Main cast: Oscar Isaac (Marc Spector, Steven Grant, Jake Lockley), May Calamawy (Layla El-Faouly), Khalid Abdalla (Selim), Ann Akinjirin (Bobbi), David Ganly (Billy), Antonia Salib (Taweret), and Ethan Hawke (Arthur Harrow)
Directors: Justin Benson and Aaron Moorhead
The Tomb has passed the midpoint of this season of Moon Knight, and I’d like to start off by expressing my appreciation at how so far I have not been subjected to a dozen cameos from future MCU characters.
Perhaps this show is an anomaly to the MCU programming, as it is not an overlong advertisement for upcoming shows, but rather, an actual show that wants to tell a story. Imagine that even happening in the present day of consoomer cape crap overflow!
Shame about the story. I still stand by my point: it tries to tell a complex story and introduce an entire mythology in an accelerated pace that does itself little favor.
Had this first season been stretched to two seasons… oh wait, then they’d take the opportunity to throw in cameos of Squirrel Girl or other horrid things that nobody should be subjected to.
Either way, this show is doomed by the very fact that it is a present day cape crap made for Disney+. Poor Oscar Isaac.
Back to this episode, the show has settled into a comfortable fetch quest: Grant and Spector, along with Layla, have located the tomb of Ammit, and now they have to make their way there.
Grant is falling for Layla, because she’s a female lead character in a present day MCU show and hence is an all-around flawless creature with obligatory daddy issues—is anyone keeping count of how many of these female characters are already present in the current phase of the MCU?—and Spector isn’t pleased.

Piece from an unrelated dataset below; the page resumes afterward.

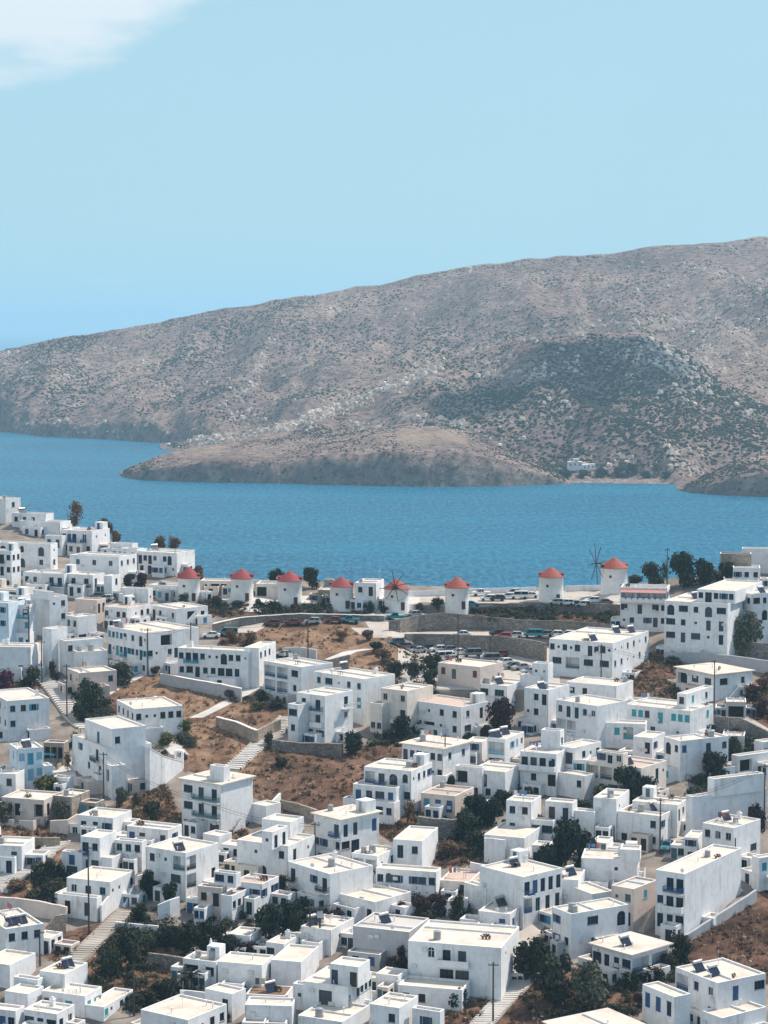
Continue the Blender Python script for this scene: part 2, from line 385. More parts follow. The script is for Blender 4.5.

Well, wait until he learns that Layla has discovered that it is he that killed her father. Yes, she’s boring, but at least she’s not a quip-a-thon machine, I guess.
So, this episode is basically the same thing as before: tepid action sequence, characters that still feel underdeveloped running around doing things that I can’t be enthused over, and another twist towards the end that seem to suggest that this whole show has just taken place inside cray cray Grant’s head.
Well, except not, as a few seconds later another character shows up at this late stage of the season to add to the bloat and suggest that the previous few episodes and this one really did happen.
Sigh. Too bad I’m too aware that this episode and the previous show really happened, because this show is shaping up to be an interesting premise botched by its execution of that premise.